Addicting

Here’s the problem I think is being addressed in my reading this morning: if we consider the gospel something that relates only to “getting saved” and is not an active dynamic in how we think about “being saved”, then we’ll fail to mature. We’ll remain children in our faith. While we should be growing up to speak in full sentences, if the gospel is only for the un-saved, we’ll find ourselves content to just repeat our ABC’s.

But the gospel is not just the good news of how our sins before Jesus were dealt with. It is, just as importantly, the good news — the current news — of how the gospel continues to deal with our sin as we seek to follow Jesus. And when we see our need for the gospel every day, it’s addicting.

About this we have much to say, and it is hard to explain, since you have become dull of hearing. For though by this time you ought to be teachers, you need someone to teach you again the basic principles of the oracles of God. You need milk, not solid food, for everyone who lives on milk is unskilled in the word of righteousness, since he is a child. But solid food is for the mature, for those who have their powers of discernment trained by constant practice to distinguish good from evil.

(Hebrews 5:11-14 ESV)

Trained by constant practice . . . That’s the phrase I’m chewing on this morning.

Training by constant usage. Trained by leveraging it, over and over again. Trained until it becomes habitual, until it becomes addicting. That’s the idea I think the author is going for here.

Trained in what? Trained in the word of righteousness. The word in which “the righteousness of God is revealed from faith for faith”, the gospel (Rom. 1:16-17). Thus, the gospel is to be “constantly used.” It is to be “practiced”, over and over again. It is to become habit forming. Something we lay hold of afresh when we wake up in the morning. Something we cling to throughout the day. Something that helps us know the rest of the redeemed at night.

But good news is only active as we live in the acknowledgment of the bad news. It is only power where there is weakness. If the gospel is just about sins past, then there’s no need to put it into play today. No need to practice it again and again. No need for it to become addicting.

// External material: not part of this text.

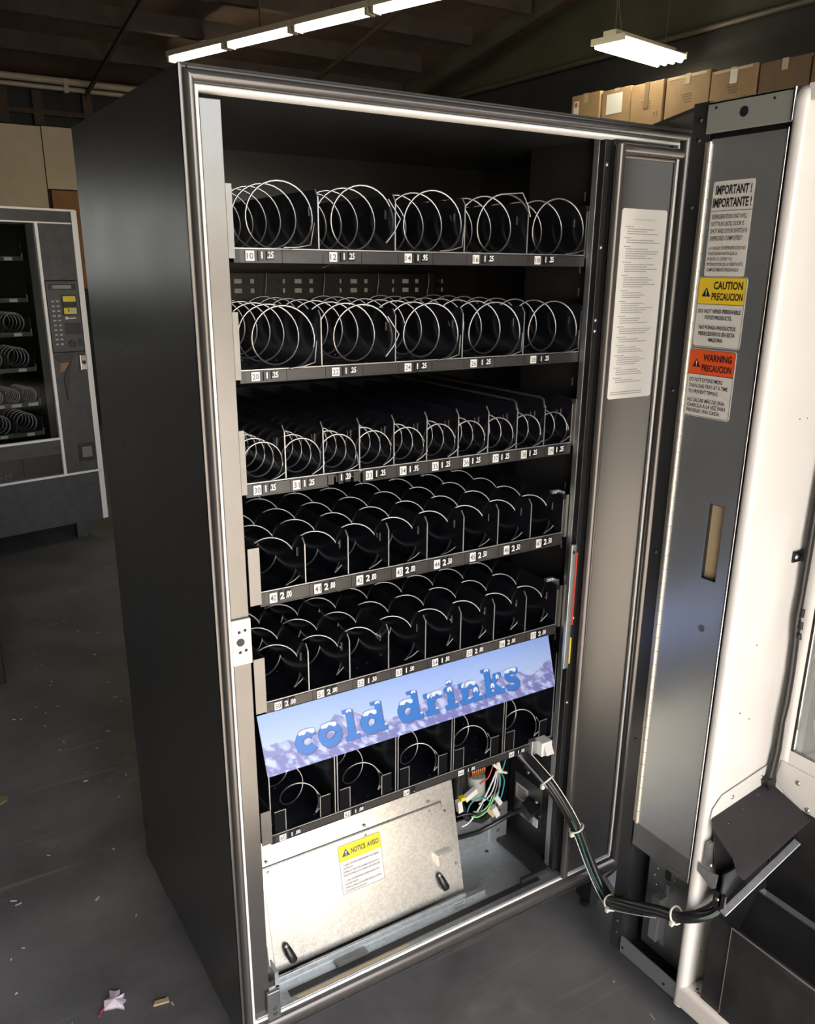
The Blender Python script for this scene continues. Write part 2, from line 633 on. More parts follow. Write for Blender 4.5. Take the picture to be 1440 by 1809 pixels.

If, however, we have sin and weakness and failure and great need to deal with today, and tomorrow, and the day after that, then we will be casting ourselves continually upon the grace found in the gospel. We won’t be able to get enough. Thus, we’ll find ourselves trained in the word of righteousness by constant practice and growing up in Jesus just as we were saved to do.

If we say we have no sin, we deceive ourselves, and the truth is not in us. If we confess our sins, He is faithful and just to forgive us our sins and to cleanse us from all unrighteousness. If we say we have not sinned, we make Him a liar, and His word is not in us.

My little children, I am writing these things to you so that you may not sin. But if anyone does sin, we have an advocate with the Father, Jesus Christ the righteous. He is the propitiation for our sins, and not for ours only but also for the sins of the whole world.

(1John 1:8-2:2 ESV)

Confession, forgiveness, cleansing. An Advocate and an Atonement. Not just something we needed to kick in when we “prayed the prayer” back in the day. Not just something for our past. But a desperately needed, on-going, ever-present dynamic for our present. And when we admit we need it, and we seek to apply it, then it becomes addicting. And it’s then that we grow up in our faith.

If I know what it is to be forgiven, over and over and over again, than I can testify to others with a fresh testimony of what it means to be forgiven. If I know what it is to ultimately rest in His righteousness which was credited to my account and not have to rely on my own good works — over and over and over again — then I can build on my ABC’s and learn to form sentences which convey “the reason for the hope that is in me” (1Peter 3:15). If I am regularly confessing my sin, then by “constant practice” I am learning “to distinguish good from evil.” For, when I recognize it within myself, I can recognize it around me.

The gospel should be addicting. Shouldn’t it?

And when it is addicting, we mature in the things of Christ and His kingdom.

All by His grace. All for His glory.